Commissioned by the Dubai Film and Television Commissions (DFTC), the paper identified several production hubs in the region – including Morocco, Egypt, Lebanon and the UAE – but found that Arabic-language content production is still far below its fullest potential.
Between 2005 and 2010, the Middle East and North Africa (MENA) region, contributed only 0.72% of the films produced in the world (215 out of 29,965). The report also found that MENA film and TV production as a percentage of GDP is half that of the Portuguese-speaking world and a quarter of Turkish-speaking countries.
The report made three key recommendations to strengthen production in the MENA region: developing more formalised film incentives; improving TV audience measurement and improving access to talent by easing visa restrictions on production crew.

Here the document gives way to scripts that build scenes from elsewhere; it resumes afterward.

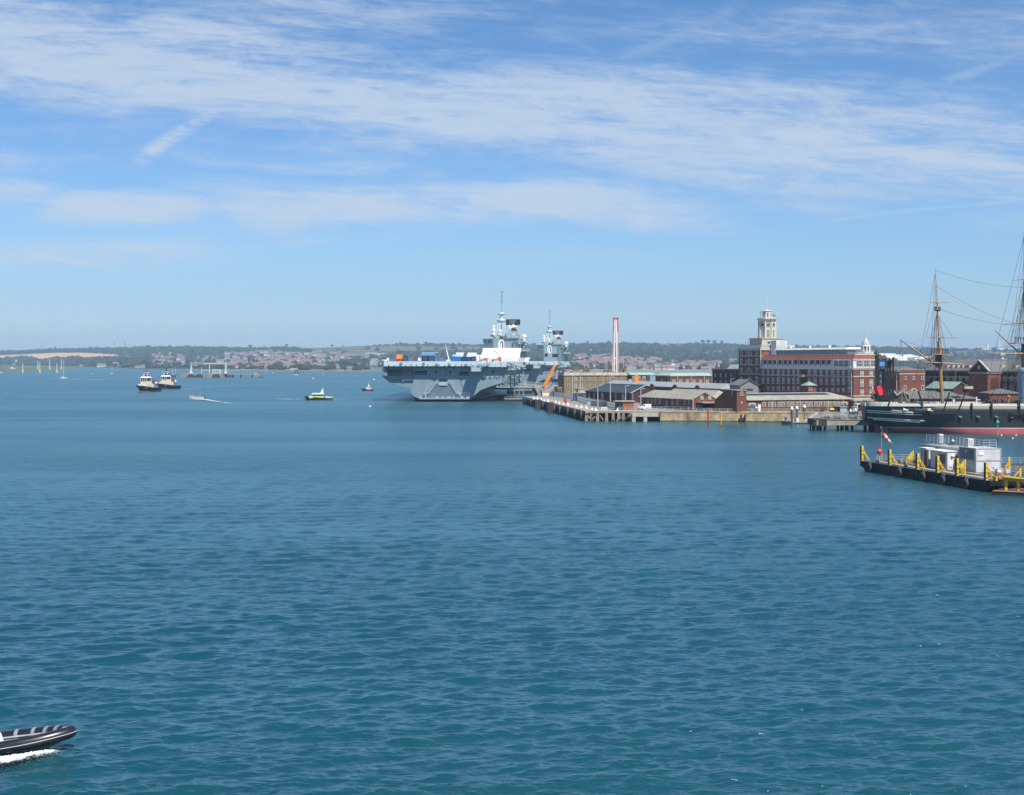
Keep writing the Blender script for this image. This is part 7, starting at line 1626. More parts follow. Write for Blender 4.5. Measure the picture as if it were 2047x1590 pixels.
p = bpos(5.0, bg.y(1997, 5.0)); o = thing('globe_buoy', 'white round buoy on a short post at the right end of the barge', 'buoy', bpos(3.0, bg.y(1997, 3.0))); MB().ball((0, 0, 1.15), .36, 14).build('globe', WHITE, o); MB().tube((0, 0, 0), (0, 0, .85), .06, .06, 6).build('post', RAIL, o)
p = bpos(7.6, bg.y(1993, 7.6)-1.0); o = thing('storage_crate', 'orange plastic crate with a white lid corner before the double height container', 'crate', p, BR); MB().frus(-.5, .6, 0, .8, 0, .95, -.05, -.03).build('crate', M('crate_orange', (0.75, 0.30, 0.03), .5), o); MB().box(.1, .5, -.04, .5, .95, 1.02).build('lid', WHITE, o)
p = bpos(3.4, bg.y(1985, 3.4)); o = thing('sign_post', 'small white notice on a thin yellow post at the right end of the barge', 'sign', p); MB().bar((0, 0, 0), (0, 0, 1.9), .08).build('post', YEL, o); MB().box(-.18, .18, -.08, -.03, 1.2, 1.95).build('panel', WHITE, o); MB().box(-.09, .09, -.1, -.08, 1.4, 1.75).build('notice_mark', M('notice_brown'), o)
m = MB()
for k in range(22): y = rnd.uniform(bg.y(1790), bg.y(1740)); x = rnd.uniform(2.9, 8); m.bar((x, y, 0), (x+rnd.uniform(-.1, .4), y, rnd.uniform(.4, 1.4)), .08); m.box(x, x+rnd.uniform(.2, .8), y, y+.4, 0, rnd.uniform(.2, .8))
tag(m.build('deck_clutter', M('clutter_buff', (0.33, 0.28, 0.18), .9, .5, 2), None, bpos(0, 0), BR), 'heap of buff and grey deck gear between the red ball and the cabins', 'deck gear')
p = bpos(1.4, .4); o = thing('fairlead_roller', 'rusty brown roller drum at the near right end of the barge', 'roller', p, BR); MB().tube((-.2, -.4, .35), (2.0, .3, .45), .42, .42, 14).build('drum', M('rust_drum', (0.26, 0.12, 0.09), .8, .3, 2), o); MB().box(-.5, -.2, -.7, .3, 0, .7).box(2.0, 2.3, 0, .8, 0, .8).build('bracket', YEL, o)
# low dark pontoon and yellow linkspan frame at the right edge
Q = Vector((gx(1984, 209.5), 209.5, 0)); o = thing('pontoon', 'low dark brown pontoon running off the right edge beyond the barge', 'pontoon', Q, R(-32)); MB().box(0, 26, 0, 7, -.9, .45).build('float', M('tar_brown', (0.035, 0.025, 0.022), .8, .3, .6), o); MB().box(0, 26, .02, 6.98, .455, .55).build('deck', M('deck_rust', (0.16, 0.085, 0.065), .9, .3, .8), o); MB().box(0, 26, -.06, .25, .551, .62).build('kerb', M('kerb_buff', (0.42, 0.34, 0.25), .9), o)
p = at(2010, 977, 211); p.z = .55; o = thing('yellow_gantry', 'yellow steel trestle with a heavy top beam at the right edge of the frame', 'trestle', p)
Xg = lambda px: gx(px, 211)-p.x; Zg = lambda py: gz(py, 211)-p.z
MB().bar((Xg(2004), 0, Zg(955.5)), (Xg(2075), -1.5, Zg(962)), .9, .6).build('beam', M('yellow_olive', (0.42, 0.36, 0.04), .6, .2), o); MB().bar((Xg(2004), -.3, Zg(952.8)), (Xg(2075), -1.8, Zg(959)), 1.3, .08).build('beam_flange', YEL, o)
for px in (2010, 2032.5, 2060): MB().bar((Xg(px), -.2-(px-2010)*.02, 0), (Xg(px), -.2-(px-2010)*.02, Zg(958)), .38, .38).build('leg', YEL, o)
MB().bar((Xg(2024), 0, Zg(965)), (Xg(2032), 0, Zg(977)), .16).bar((Xg(2047), 0, Zg(964)), (Xg(2038), 0, Zg(974)), .14).build('brace', M('rust_drum'), o)
for px, pt, pb, lean, lab in ((2017, 914, 939, -.6, 'yellow leaning post behind the white globe buoy'), (2039, 936, 953, -.9, 'short yellow leaning post on the trestle at the right edge')):
    Y = 216 if px < 2030 else 212; p = at(px, pb, Y); o = thing('leaning_post', lab, 'post', p); h = gz(pt, Y)-p.z; MB().bar((0, 0, 0), (0, 0, h), .3).build('post', YEL, o); MB().bar((lean, 0, 0), (0, 0, h*.75), .18).build('brace', YEL, o)
m = MB(); P0 = at(1987, 945, 222); rails(m, [Vector((0, 0, 0)), at(2075, 948, 222)-P0], 1.15, .9, .05, 4)
tag(m.build('guard_railing', RAIL, None, P0), 'nearer grey guard railing behind the yellow trestle', 'railing')
m = MB(); rails(m, [at(1987, 929, 236)-P0, at(2075, 928, 236)-P0], 1.1, 1.4, .05, 3)
tag(m.build('guard_railing', RAIL, None, P0), 'farther grey guard railing right of the barge containers', 'railing')
p = at(2018, 943, 222); o = thing('vent_cowl', 'pale grey rounded vent box among the railings at right edge', 'vent', at(2016, 936, 228)); MB().box(-.35, .35, 0, .5, -.8, .3).tube((0, 0, .3), (0, .5, .3), .35, .35, 14).build('cowl', RIB_, o)
structure(MB().box(bg.o.x+5, bg.o.x+40, 222, 262, -.9, BDZ-.9).build('platform', M('tar_brown')))
# green beacon and little white buoys
o = pile(1994, 845, 884, .14, 'slim green beacon pile with a green cone top in front of the black ship', M_band('beacon_green', [(2.2, (0.04, 0.035, 0.03)), (5.0, (0.25, 0.42, 0.35)), (99, (0.02, 0.36, 0.22))], .6), None, 'beacon')
h = gz(845, 56000/162)+.9; MB().lathe([(.42, h-.1), (.40, h+.1), (.12, h+.6), (.04, h+.75)], n=12).build('beacon_top', M('beacon_cone', (0.02, 0.38, 0.22), .5), o)
for px, py, lab in ((2002, 871.5, 'small white mooring buoy just right of the green beacon'), (2031, 871.5, 'small white mooring buoy near the ship hull at far right'), (2024.5, 877.5, 'small white mooring buoy nearest the camera right of the beacon')):
    Y = 56000/(py-HY); o = thing('mooring_buoy', lab, 'buoy', (gx(px, Y), Y, 0), 0, 'small white mooring buoys by the black ship'); MB().ball((0, 0, .12), .26, 10, 0, .8).build('float', WHITE, o); MB().tube((0, 0, .3), (0, 0, .48), .05, .05, 6).build('ring', RAIL, o)
# ------------------------------------------------------------------ boats on the water
NAVY = M('navy_hull', (0.018, 0.026, 0.065), .4); HIVIS = M('hivis_yellow', (0.50, 0.72, 0.10), .5); REDB = M('boot_red', (0.22, 0.035, 0.035), .6)
def hull_loft(L, B, zs, zm, zb, mat, name, parent, bow=.32, flare=.75):
    """hull along +x (stern 0, bow L), half beam B; zs/zm/zb sheer at stern, middle, bow"""
    secs = []
    for t in (0, .08, .3, .55, .72, .85, .94, 1.0):
        w = B*(1-max(0, (t-(1-bow-.2))/(bow+.2))**2.2)*(0.88 if t == 0 else 1); w = max(w, .06)
        z = np.interp(t, [0, .45, 1], [zs, zm, zb]); x = L*t; r = L*.09*max(0, (t-.7)/.3)
        secs.append([(x, w, z), (x-r*.5, w*(flare+.1), z*.45), (x-r, w*flare*max(.15, 1-max(0, t-.6)*1.6), -.5), (x-r, -w*flare*max(.15, 1-max(0, t-.6)*1.6), -.5), (x-r*.5, -w*(flare+.1), z*.45), (x, -w, z)])
    return MB().loft(secs, smooth=False).build(name, mat, parent)
def tug(px, wl, label, rz, mastmat, boot):
    Y = 56000/(wl-HY); L, B = 20.0, 4.3; o = thing('tugboat', label, 'tugboat', (gx(px, Y)-math.cos(rz)*L*.5, Y+2-math.sin(rz)*L*.5, 0), rz, 'tugboats')
    hull_loft(L, B, 1.9, 2.2, 3.7, M_band('tug_hull_%s' % boot.name, [(1.0, tuple(boot['c'])), (99, (0.012, 0.011, 0.02))], .7), 'hull', o, .4, .85)
    MB().path([(0, -B*.9, 1.9), (L*.45, -B-.1, 2.2), (L*.75, -B*.85, 2.9), (L*.93, -B*.45, 3.5), (L+.1, 0, 3.7), (L*.93, B*.45, 3.5), (L*.75, B*.85, 2.9), (L*.45, B+.1, 2.2), (0, B*.9, 1.9)], .5, 8).build('fender', BLACK, o)
    MB().frus(L*.36, L*.80, -3.6, 3.6, 2.1, 5.0, .3, .2, jx=1.2).frus(L*.44, L*.70, -2.6, 2.6, 5.0, 6.9, .2, .1).build('deckhouse', M('tug_cream', (0.64, 0.59, 0.46), .6, .15), o)
    MB().frus(L*.47, L*.69, -2.3, 2.3, 6.9, 8.9, -.2, -.2).build('wheelhouse_glass', PANE, o)
    m = MB()
    for x in (L*.47, L*.69):
        for y in (-2.4, -.8, .8, 2.4): m.bar((x, y*.96, 6.9), (x+(.2 if x > 12 else -.2), y*1.06, 8.9), .3)
    m.build('wheelhouse_pillar', WHITE, o); MB().frus(L*.45, L*.71, -2.9, 2.9, 8.9, 9.8, .9, .9).build('wheelhouse_roof', WHITE, o)
    for y in (-2.6, 2.6): MB().frus(L*.30, L*.37, y-.6, y+.6, 2, 8.2, .1, .1).build('funnel', M('tug_funnel', (0.24, 0.09, 0.06)), o); MB().ball((L*.27, y*1.35, 5.4), .8, 10).build('life_raft', WHITE, o)
    m = MB(); m.tube((L*.56, 0, 9.8), (L*.55, 0, 15.2), .62, .34, 8); m.bar((L*.56, -1.6, 11.8), (L*.56, 1.6, 11.8), .2); m.bar((L*.56, -1.2, 10.6), (L*.5, 1.2, 10.6), .5); m.build('mast', mastmat, o)
    MB().box(L*.5, L*.6, -1.4, 1.4, 12.0, 12.4).ball((L*.60, -1.3, 10.8), .45, 8).ball((L*.6, 1.5, 10.9), .5, 8).build('radar', WHITE, o)
    m = MB(); rails(m, [(1, -4, 2), (L*.34, -4.4, 2.1)], 1.0, 2, .08, 2); m.tube((L*.2, 0, 2), (L*.2, 0, 3.4), .7, .7, 10); m.bar((L*.62, -2.5, 9.6), (L*.62, -2.5, 13.5), .08); m.build('towing_gear', STEELG, o)
REDB['c'] = (0.16, 0.028, 0.03); NAVY['c'] = (0.02, 0.026, 0.05)
tug(293, 783, 'leading tugboat with a dark red mast and red boot top coming toward the camera', R(-112), M('mast_dark_red', (0.22, 0.06, 0.06), .6), REDB)
tug(333, 778, 'second tugboat with a black mast just right of the red masted one', R(-118), BLACK, NAVY)
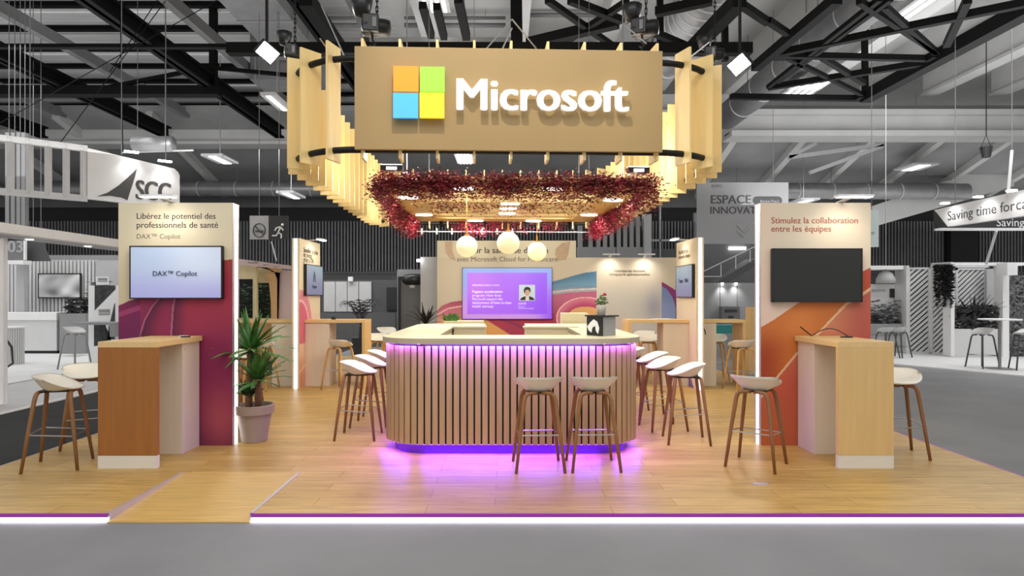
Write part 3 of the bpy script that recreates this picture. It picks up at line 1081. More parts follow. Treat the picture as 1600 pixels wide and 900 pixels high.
MB().lathe([(0.035, 0), (0.042, 0.002), (0.05, 0.085), (0.052, 0.09), (0.046, 0.09), (0.044, 0.078), (0.0, 0.078)], seg=20).build('pot', 'pot_white', r, smooth=True)
lf = MB()
for k in range(110):
    a, e, d_ = random.uniform(0, 2 * PI), random.uniform(0.1, 1.5), random.uniform(0.02, 0.075)
    c = Vector((math.cos(a) * math.cos(e) * d_, math.sin(a) * math.cos(e) * d_, 0.1 + math.sin(e) * d_ * 1.3))
    lf.obox(c, (0.022, 0.014, 0.002), m=Matrix.Rotation(random.uniform(0, 6), 3, 'Z') @ Matrix.Rotation(random.uniform(-1, 1), 3, 'X'))
lf.build('foliage', 'leaf_green', r)
fb = MB()
for c in ((0.03, -0.02, 0.215), (0.045, 0.01, 0.205), (0.02, -0.03, 0.2)):
    fb.lathe([(0.0, -0.012), (0.013, -0.004), (0.014, 0.004), (0.0, 0.012)], c, 8)
fb.build('blossom', 'flower_red', r)


# ------------------------------------------------------------------ high tables: an open frame with a cupboard at one end
def high_table(label, corner, w, length, rot, cup_near, kick=True, wood='beech', group='high tables'):
    """local x across (0..w), local y along (0..length); the leg panel at y=0, the cupboard at the far end"""
    H, T = 1.10, 0.05
    r = thing('high_table', label, 'table', corner, rot, group)
    MB().box(0, w, 0, length, H - T, H).build('table_top', 'table_top_wood', r, bevel=0.002)
    if kick:
        MB().box(0, w, 0, T, 0.11, H - T).build('leg_panel', wood, r, bevel=0.002)
        MB().box(0, w, 0, T, 0.0, 0.11).build('kick_plate', 'white_board', r)
    else:
        MB().box(0, w, 0, T, 0.0, H - T).build('leg_panel', wood, r, bevel=0.002)
    c0 = length - cup_near
    cab = MB().box(0.03, w - 0.03, c0, length, 0.0, H - T).build('cupboard', 'pale_laminate', r, bevel=0.002)
    return r, cab, c0


# the two tables in front: the leg panel faces the camera
r, cab, c0 = high_table('beech high table with a cupboard before the purple panel', (-3.54, 5.555, 0), 0.51, 0.84, 0, 0.34)
MB().lathe([(0, -0.004), (0.009, -0.004), (0.009, 0.004), (0, 0.004)], (0, 0, 0), 10).build('lock', 'steel', cab).location = (0.482, c0 + 0.05, 0.99)
r, cab, c0 = high_table('right-hand beech high table with a cupboard before the orange panel', (2.89, 5.555, 0), 0.48, 0.84, 0, 0.34, wood='beech_lit')
MB().lathe([(0, -0.004), (0.009, -0.004), (0.009, 0.004), (0, 0.004)], (0, 0, 0), 10).build('lock', 'steel', cab).location = (0.028, c0 + 0.05, 0.99)
# the four tables further back stand broadside to the camera, on both sides of the edge-on panels
for lab, x0, x1, y0, cup in (
        ('pale high table on the counter side of the edge-on panel beyond the yucca', -3.33, -2.33, 10.6, 0.40),
        ('pale high table half hidden behind the yucca leaves', -3.46, -4.46, 10.6, 0.42),
        ('pale high table between the counter and the edge-on panel on its right', 3.04, 2.03, 10.6, 0.42),
        ('pale high table with a hanging cable, seen between the two lit edges', 3.17, 3.98, 10.6, 0.33)):
    if x1 > x0:
        # runs to the right, cupboard at the left
        r, cab, c0 = high_table(lab, (x1, y0, 0), 0.5, x1 - x0, PI / 2, cup, kick=False, wood='beech_lit')
    else:
        r, cab, c0 = high_table(lab, (x1, y0 + 0.5, 0), 0.5, x0 - x1, -PI / 2, cup, kick=False, wood='beech_lit')
# small things lying on the tables
t = MB().lathe([(0.0, 0), (0.045, 0), (0.045, 0.012), (0, 0.014)], (-3.14, 6.25, 1.1), 16).build('coaster', 'stand_white')
t.name = 'cable_grommet'
tag(t, 'white round cable grommet on the table before the purple panel', 'cable grommet')
t = MB().box(-3.11, -2.97 - 0.07, 6.12, 6.18, 1.1, 1.112).build('remote_control', 'black_plastic', bevel=0.003)
tag(t, 'thin black remote lying on the table before the purple panel', 'remote')
cb = MB().tube([(2.93, 6.36, 1.19), (2.955, 6.30, 1.15), (2.98, 6.24, 1.11)], 0.006, 6)
cb.tube([Vector((2.98, 6.24, 1.108)) + Vector((0.30 * t_, -0.12 * t_, 0.075 * math.sin(PI * t_))) for t_ in [i / 10 for i in range(11)]], 0.005, 6)
cb.box(3.2, 3.3, 6.08, 6.12, 1.1, 1.112)
t = cb.build('power_cable', 'black_plastic')
tag(t, 'looped black cable lying on the table before the orange panel', 'cable')
t = MB().tube([(3.24, 10.59, 1.1), (3.25, 10.57, 1.02), (3.30, 10.58, 0.90), (3.305, 10.585, 0.86)], 0.009, 6).build('power_cable', 'black_plastic')
tag(t, 'short black cable hanging over the edge of the pale table between the lit edges', 'cable')
t = MB().lathe([(0, 0), (0.035, 0), (0.045, 0.02), (0.03, 0.045), (0, 0.05)], (-2.9, 10.8, 1.1), 14).build('clicker', 'black_plastic', smooth=True)
t.name = 'presenter_puck'
tag(t, 'little black puck on the pale table beyond the yucca', 'remote')
t = MB().obox((2.65, 10.85, 1.106), (0.3, 0.2, 0.012), rot=0.3).build('paper_stack', 'stand_bright')
tag(t, 'white leaflets lying on the pale table right of the counter', 'papers')


# ------------------------------------------------------------------ bar stools: a scooped shell on four bent wooden legs
def seat_mesh(r):
    """local -y is the raised back, +y the flat front"""
    mb = MB()
    NR, NA = 8, 40
    top, bot = [], []

    def outline(a):
        # a rounded shape, wider at the back
        c, s_ = math.cos(a), math.sin(a)
        y = 0.195 * math.copysign(abs(s_) ** 0.92, s_)
        wx = 0.214 if s_ < 0 else 0.214 - 0.03 * s_
        x = wx * math.copysign(abs(c) ** 0.88, c)
        return x, y

    def height(x, y, q):
        back = max(0.0, -y / 0.195)
        side = abs(x) / 0.235
        rim = max(0.0, q - 0.35) / 0.65
        z = 0.102 * (rim ** 1.5) * sst(-1.0, 0.8, -y / 0.195)
        z -= 0.012 * rim * max(0.0, y / 0.195)
        return z

    for k in range(NR + 1):
        q = k / NR
        for i in range(NA):
            x, y = outline(2 * PI * i / NA)
            x, y = x * q, y * q
            z = height(x, y, q)
            top.append((x, y, 0.705 + z))
            th = 0.012 + 0.030 * (1 - q ** 3)
            f = 1 - 0.10 * (q if q < 1 else 0.55)
            bot.append((x * f, y * f, 0.705 + z - (th if q < 1 else 0.010)))
    n = len(top)
    mb.v = [Vector(p) for p in top + bot]
    for k in range(NR):
        for i in range(NA):
            j = (i + 1) % NA
            a, b, c, d = k * NA + i, k * NA + j, (k + 1) * NA + j, (k + 1) * NA + i
            mb.f.append((a, b, c, d))
            mb.f.append((n + d, n + c, n + b, n + a))
    for i in range(NA):
        j = (i + 1) % NA
        a, b = NR * NA + i, NR * NA + j
        mb.f.append((a, b, n + b, n + a))
    return mb


def make_stool(label, wood):
    r = thing('bar_stool', label, 'bar stool', (0, 0, 0))
    seat_mesh(r).build('seat_shell', 'seat_white', r, smooth=True)
    for sx in (-1, 1):
        for sy in (-1, 1):
            # an arch of bent wood: from under the seat out to the shoulder and down to the foot
            pts = [(sx * 0.012, sy * 0.115, 0.664), (sx * 0.075, sy * 0.122, 0.664), (sx * 0.105, sy * 0.126, 0.657), (sx * 0.124, sy * 0.13, 0.636),
                   (sx * 0.134, sy * 0.135, 0.60), (sx * 0.172, sy * 0.172, 0.3), (sx * 0.207, sy * 0.207, 0.0)]
            mb = MB()
            mb.tube(pts, [0.015, 0.016, 0.0175, 0.0185, 0.0185, 0.0165, 0.013], 8)
            mb.build('leg', wood, r, smooth=True)
    MB().box(-0.10, 0.10, -0.13, 0.13, 0.662, 0.672).build('mounting_plate', 'black_metal', r)
    q = 0.174
    MB().tube([(-q, -q, 0.315), (q, -q, 0.315), (q, q, 0.285), (-q, q, 0.285)], 0.006, 6, closed=True).build('footrest', 'steel', r)
    return r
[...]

“It’s important to have a film incentives system, otherwise you reduce the amount of film-related tourism and there’s also an impact on Arabic content,” said Oliver Wyman associate partner Jeff Youssef.
DFTC chairman Jamal Al Sharif said that, although Dubai has been a regional trailblazer with the launch of new sound stages, a film commission and informal incentives, there’s still work to do: “We acknowledge that gaps remain in areas such as production of Arabic content, providing access to talent and audience measurement and steps are already being taken to improve these.”
Those steps include the release of the first annual report of TV audience figures, which was released by TView in November. Earlier this week, Al Sharif said the DFTC is working on initiatives to accommodate the needs of freelancers and improve access to qualified crew.